Mortgage applications decreased modestly last week, with overall volume slipping 1.2%. The Mortgage Bankers Association’s weekly survey showed a decline in the seasonally adjusted Composite Index for the week ending August 29, 2025.

Mortgage rates declined last week, with the 30-year fixed rate falling to its lowest level since April at 6.64 percent. However, that was not enough to spark more application activity,” said Joel Kan, MBA’s Vice President and Deputy Chief Economist. “Refinance applications saw a small increase, driven by FHA and VA refinances, but conventional refinances declined. Purchase activity pulled back, after a four-week run of increases, as slower homebuying activity led to declines in applications across loan types.”

The Refinance Index rose 1% from the previous week and is 20% higher than the same week a year ago.

The Purchase Index decreased 3% on a seasonally adjusted basis but remains 17% above last year’s level.

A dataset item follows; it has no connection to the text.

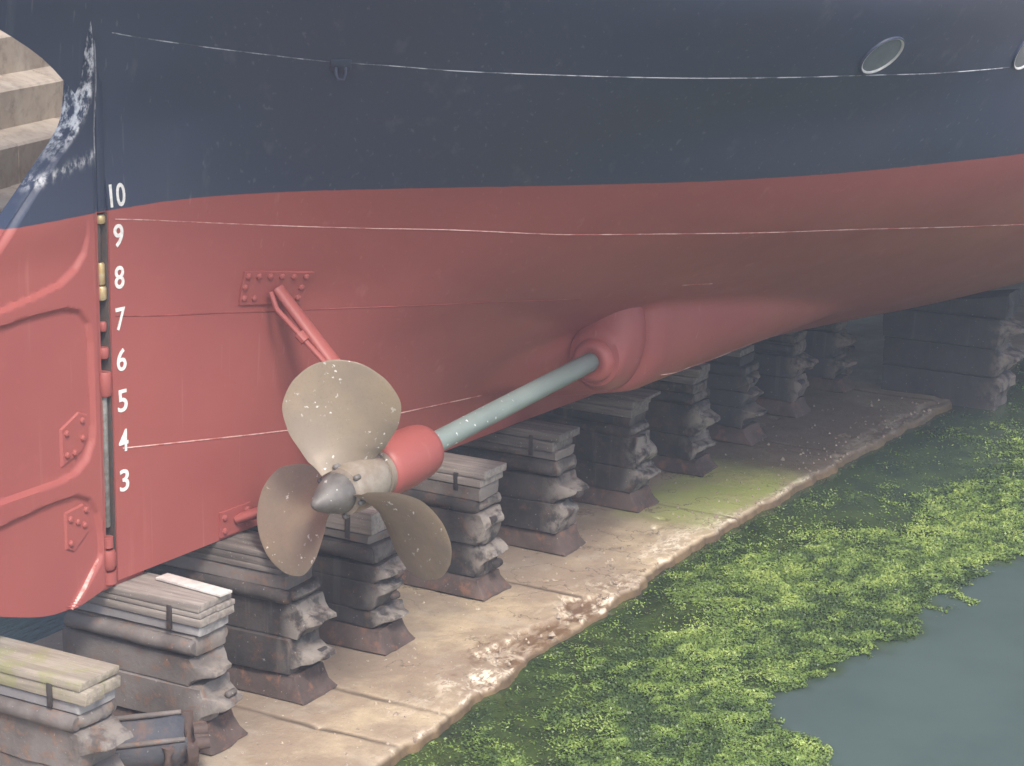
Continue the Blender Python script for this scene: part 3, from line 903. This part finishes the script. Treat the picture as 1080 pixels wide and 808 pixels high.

The refinance share of total mortgage applications increased to 46.9%. ARM share rose to 8.8%. FHA share moved up to 19.9%, while VA share climbed to 13.8%.

Mortgage Rate Summary:

  • 30yr Fixed: 6.64% (from 6.69%) | Points: 0.59 (from 0.60)
  • 15yr Fixed: 5.84% (from 6.03%) | Points: 0.84 (from 0.77)
  • Jumbo 30yr: 6.58% (from 6.67%) | Points: 0.39 (from 0.44)
  • FHA: 6.31% (from 6.35%) | Points: 0.74 (from 0.80)
  • 5/1 ARM: 5.90% (from 5.94%) | Points: 0.34 (from 0.68)

Mortgage rates continued to move mostly lower since MBA's survey cut-off and, in daily terms, are at a new 11-month low today. This should help sustain refinance momentum, while purchase demand is typically less readily influenced by rates over such short time horizons.